Do you feel audiences will find this an incredibly painful film to watch?

“It is true that Tilda’s character is in the midst of this personal apocalypse, so to speak. But even then, she’s able to enjoy the small things, as when she speaks about the falling snow, in reference to the James Joyce passage. And there’s a sequence where she talks about how she’s been reduced to the minimal sort of aspects of survival, right? That she could no longer read as she used to. She could no longer listen to music. These things that used to have magic for her, no longer do. And she’s really great and wonderful in the sequence. And it is true that it’s painful to watch to hear her say these things, but one of the things that I did try to do in the film is to give a lighter and more optimistic tone at the same time.”

How did you work with the two actresses on set?

“Tilda always has the perfect answer for that, which is that it’s a cinematographic language, and that’s a universal language that belongs to all of us. And with Tilda in particular, we share a lot of common interests in literature and cinema. Since I had already worked with her on The Human Voice, we had an immediate chemistry. That was already there at the base. In Julianne’s case, there were no issues directing. She took all my cues. But it is true that there were a couple of lines, maybe three or four lines, in the script, where she would say to me, ‘That’s not really how we would say it in the U.S.’, or at least not in New York, where she’s from.
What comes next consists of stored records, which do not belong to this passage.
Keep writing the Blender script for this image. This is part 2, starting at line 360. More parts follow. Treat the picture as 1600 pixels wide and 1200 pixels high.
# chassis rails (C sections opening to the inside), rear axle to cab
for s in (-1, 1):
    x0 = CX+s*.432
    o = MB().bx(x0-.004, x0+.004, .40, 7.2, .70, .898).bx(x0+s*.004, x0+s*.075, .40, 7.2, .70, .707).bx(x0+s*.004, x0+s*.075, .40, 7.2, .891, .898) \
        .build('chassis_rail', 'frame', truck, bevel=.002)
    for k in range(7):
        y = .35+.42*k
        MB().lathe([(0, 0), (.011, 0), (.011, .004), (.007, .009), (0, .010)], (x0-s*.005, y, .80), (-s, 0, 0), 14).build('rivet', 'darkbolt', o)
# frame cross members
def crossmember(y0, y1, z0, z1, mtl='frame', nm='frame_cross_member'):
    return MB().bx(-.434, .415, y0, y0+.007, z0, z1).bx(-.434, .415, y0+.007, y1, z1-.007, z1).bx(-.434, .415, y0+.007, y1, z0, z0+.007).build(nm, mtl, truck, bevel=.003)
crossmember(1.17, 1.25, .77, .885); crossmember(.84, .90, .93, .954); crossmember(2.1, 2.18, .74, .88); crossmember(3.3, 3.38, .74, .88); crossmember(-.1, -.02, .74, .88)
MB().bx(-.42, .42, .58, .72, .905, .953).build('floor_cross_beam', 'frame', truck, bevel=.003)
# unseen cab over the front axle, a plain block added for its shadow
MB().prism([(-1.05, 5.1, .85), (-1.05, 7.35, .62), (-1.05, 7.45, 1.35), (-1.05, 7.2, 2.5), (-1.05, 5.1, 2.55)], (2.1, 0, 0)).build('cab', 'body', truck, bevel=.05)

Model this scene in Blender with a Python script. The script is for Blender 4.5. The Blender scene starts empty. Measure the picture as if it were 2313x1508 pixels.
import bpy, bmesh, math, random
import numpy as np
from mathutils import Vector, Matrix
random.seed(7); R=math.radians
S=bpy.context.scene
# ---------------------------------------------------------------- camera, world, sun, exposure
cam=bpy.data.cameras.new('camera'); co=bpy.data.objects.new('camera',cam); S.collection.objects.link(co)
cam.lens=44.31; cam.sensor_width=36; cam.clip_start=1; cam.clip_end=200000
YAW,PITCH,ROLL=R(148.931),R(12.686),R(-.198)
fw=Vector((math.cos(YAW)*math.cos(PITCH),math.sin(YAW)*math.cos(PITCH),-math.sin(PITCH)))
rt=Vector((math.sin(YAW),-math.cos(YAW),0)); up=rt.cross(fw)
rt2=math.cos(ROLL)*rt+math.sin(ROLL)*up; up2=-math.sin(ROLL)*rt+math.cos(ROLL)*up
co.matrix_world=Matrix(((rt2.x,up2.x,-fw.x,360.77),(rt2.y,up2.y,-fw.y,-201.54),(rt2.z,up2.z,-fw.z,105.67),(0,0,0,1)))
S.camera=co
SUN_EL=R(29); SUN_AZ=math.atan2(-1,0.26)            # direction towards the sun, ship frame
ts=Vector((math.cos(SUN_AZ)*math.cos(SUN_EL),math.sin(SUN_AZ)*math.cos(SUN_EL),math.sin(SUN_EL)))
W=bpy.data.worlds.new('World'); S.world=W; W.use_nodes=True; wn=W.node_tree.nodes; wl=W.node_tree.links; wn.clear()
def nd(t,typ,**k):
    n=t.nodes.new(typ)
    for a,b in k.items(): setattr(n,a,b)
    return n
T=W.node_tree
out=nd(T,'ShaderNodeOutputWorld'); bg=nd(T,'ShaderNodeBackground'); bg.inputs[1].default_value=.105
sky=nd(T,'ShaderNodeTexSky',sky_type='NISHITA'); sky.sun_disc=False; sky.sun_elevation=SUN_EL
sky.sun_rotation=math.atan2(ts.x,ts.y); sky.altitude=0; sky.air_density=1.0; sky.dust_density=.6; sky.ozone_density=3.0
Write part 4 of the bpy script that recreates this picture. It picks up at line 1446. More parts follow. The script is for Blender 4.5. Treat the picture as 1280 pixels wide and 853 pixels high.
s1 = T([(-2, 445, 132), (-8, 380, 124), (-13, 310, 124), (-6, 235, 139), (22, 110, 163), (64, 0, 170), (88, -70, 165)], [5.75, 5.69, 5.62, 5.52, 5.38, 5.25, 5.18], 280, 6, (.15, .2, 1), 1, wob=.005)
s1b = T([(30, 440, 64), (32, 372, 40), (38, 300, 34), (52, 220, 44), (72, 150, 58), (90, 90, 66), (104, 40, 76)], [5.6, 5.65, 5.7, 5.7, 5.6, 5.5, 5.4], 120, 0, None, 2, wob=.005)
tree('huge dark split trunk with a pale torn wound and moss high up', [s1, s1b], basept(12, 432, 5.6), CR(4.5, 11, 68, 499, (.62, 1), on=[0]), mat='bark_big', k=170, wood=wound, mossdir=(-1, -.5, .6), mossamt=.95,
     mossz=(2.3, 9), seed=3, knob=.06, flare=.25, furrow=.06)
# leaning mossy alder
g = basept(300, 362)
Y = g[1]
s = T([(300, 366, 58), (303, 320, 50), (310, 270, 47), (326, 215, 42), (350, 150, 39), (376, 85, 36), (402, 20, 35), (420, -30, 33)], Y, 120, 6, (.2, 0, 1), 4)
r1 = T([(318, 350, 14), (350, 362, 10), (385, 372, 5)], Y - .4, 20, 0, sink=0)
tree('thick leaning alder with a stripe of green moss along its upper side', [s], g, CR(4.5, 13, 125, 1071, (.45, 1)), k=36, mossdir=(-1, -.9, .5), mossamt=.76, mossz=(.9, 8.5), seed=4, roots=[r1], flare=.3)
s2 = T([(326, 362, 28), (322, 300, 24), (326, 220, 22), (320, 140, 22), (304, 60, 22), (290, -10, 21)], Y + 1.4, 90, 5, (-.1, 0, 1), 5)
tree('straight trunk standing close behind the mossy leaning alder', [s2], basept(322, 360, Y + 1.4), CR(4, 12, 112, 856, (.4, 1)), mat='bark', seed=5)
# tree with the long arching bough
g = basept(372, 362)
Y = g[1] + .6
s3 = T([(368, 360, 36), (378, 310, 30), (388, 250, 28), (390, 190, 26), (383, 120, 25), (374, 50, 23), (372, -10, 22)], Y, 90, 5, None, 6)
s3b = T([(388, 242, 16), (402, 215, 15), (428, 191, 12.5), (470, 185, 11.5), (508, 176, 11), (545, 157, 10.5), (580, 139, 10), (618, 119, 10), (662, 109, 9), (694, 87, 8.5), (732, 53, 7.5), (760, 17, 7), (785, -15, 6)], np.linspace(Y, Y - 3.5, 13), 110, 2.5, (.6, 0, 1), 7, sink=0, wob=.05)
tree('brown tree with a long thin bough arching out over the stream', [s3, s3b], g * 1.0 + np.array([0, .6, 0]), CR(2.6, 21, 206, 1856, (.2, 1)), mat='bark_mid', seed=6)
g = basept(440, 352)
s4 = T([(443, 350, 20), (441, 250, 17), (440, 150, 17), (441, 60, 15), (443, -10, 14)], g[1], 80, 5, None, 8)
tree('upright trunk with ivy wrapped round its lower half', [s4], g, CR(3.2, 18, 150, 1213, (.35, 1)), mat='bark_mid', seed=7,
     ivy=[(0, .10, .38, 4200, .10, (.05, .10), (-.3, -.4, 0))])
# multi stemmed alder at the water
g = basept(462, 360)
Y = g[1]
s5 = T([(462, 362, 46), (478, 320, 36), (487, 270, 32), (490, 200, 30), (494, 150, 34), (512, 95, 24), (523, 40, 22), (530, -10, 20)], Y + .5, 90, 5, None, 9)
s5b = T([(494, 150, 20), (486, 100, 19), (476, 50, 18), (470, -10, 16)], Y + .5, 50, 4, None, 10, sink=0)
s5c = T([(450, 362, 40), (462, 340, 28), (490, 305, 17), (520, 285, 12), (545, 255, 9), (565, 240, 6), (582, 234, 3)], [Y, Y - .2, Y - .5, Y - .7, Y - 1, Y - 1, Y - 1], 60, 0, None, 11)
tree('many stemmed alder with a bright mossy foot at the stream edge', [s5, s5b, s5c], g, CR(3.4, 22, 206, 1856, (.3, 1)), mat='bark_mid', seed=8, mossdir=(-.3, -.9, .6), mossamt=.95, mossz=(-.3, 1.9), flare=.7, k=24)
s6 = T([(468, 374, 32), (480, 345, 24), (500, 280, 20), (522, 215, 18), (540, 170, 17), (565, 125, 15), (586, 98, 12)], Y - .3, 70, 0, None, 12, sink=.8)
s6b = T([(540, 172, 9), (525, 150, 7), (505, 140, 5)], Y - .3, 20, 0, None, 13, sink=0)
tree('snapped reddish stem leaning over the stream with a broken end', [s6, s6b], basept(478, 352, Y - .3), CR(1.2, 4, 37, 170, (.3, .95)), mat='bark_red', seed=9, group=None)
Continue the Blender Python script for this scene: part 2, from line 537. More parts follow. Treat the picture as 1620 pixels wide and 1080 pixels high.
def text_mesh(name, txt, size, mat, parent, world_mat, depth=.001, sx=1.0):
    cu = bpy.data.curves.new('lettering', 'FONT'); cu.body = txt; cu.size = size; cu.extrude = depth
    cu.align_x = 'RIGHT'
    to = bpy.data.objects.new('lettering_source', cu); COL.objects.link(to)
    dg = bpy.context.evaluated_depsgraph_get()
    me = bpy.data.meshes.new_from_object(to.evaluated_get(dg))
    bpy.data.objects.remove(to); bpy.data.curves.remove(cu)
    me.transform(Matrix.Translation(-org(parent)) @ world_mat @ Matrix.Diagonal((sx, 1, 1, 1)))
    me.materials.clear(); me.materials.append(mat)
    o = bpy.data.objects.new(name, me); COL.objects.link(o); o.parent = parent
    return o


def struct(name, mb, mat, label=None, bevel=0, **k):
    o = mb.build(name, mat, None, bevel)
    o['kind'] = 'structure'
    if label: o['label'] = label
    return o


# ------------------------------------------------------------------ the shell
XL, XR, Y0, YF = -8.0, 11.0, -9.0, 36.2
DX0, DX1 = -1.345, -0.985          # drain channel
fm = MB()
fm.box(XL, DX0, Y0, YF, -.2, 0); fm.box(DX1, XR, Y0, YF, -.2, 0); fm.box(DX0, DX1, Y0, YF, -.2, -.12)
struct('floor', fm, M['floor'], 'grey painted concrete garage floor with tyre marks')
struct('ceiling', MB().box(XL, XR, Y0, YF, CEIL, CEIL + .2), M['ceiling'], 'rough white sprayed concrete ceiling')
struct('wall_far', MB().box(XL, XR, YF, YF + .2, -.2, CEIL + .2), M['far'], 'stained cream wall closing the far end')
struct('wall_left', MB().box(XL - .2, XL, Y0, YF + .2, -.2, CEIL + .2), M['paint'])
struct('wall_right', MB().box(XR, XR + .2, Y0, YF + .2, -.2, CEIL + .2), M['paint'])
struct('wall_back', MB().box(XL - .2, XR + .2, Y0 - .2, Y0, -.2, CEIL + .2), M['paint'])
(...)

And I trusted her. I have no reason to challenge her knowledge of the language. And so, I did change just a couple of lines in the script.”

This film took shape very rapidly. How come?

“It was because [Venice Film Festival director Alberto] Barbera, when we were shooting, he asked about the movie to be in the festival. So, it was really, really very fast. Because in the middle of May… we were still shooting. We wanted to reach that date… I mean, the end of August, but it was because he said that he would like to have the movie, and when he could see the movie, he was very happy. Because, I mean, he trusted that we were making a good movie, but if we get to Venice in September… I mean, for me, it’s like gaining one year. Now, it’s really a lot of work, because…we are opening in the whole world, in these three months. It’s a lot of work for me, but it’s so concentrated that it’s like you gain a year to start a new movie.”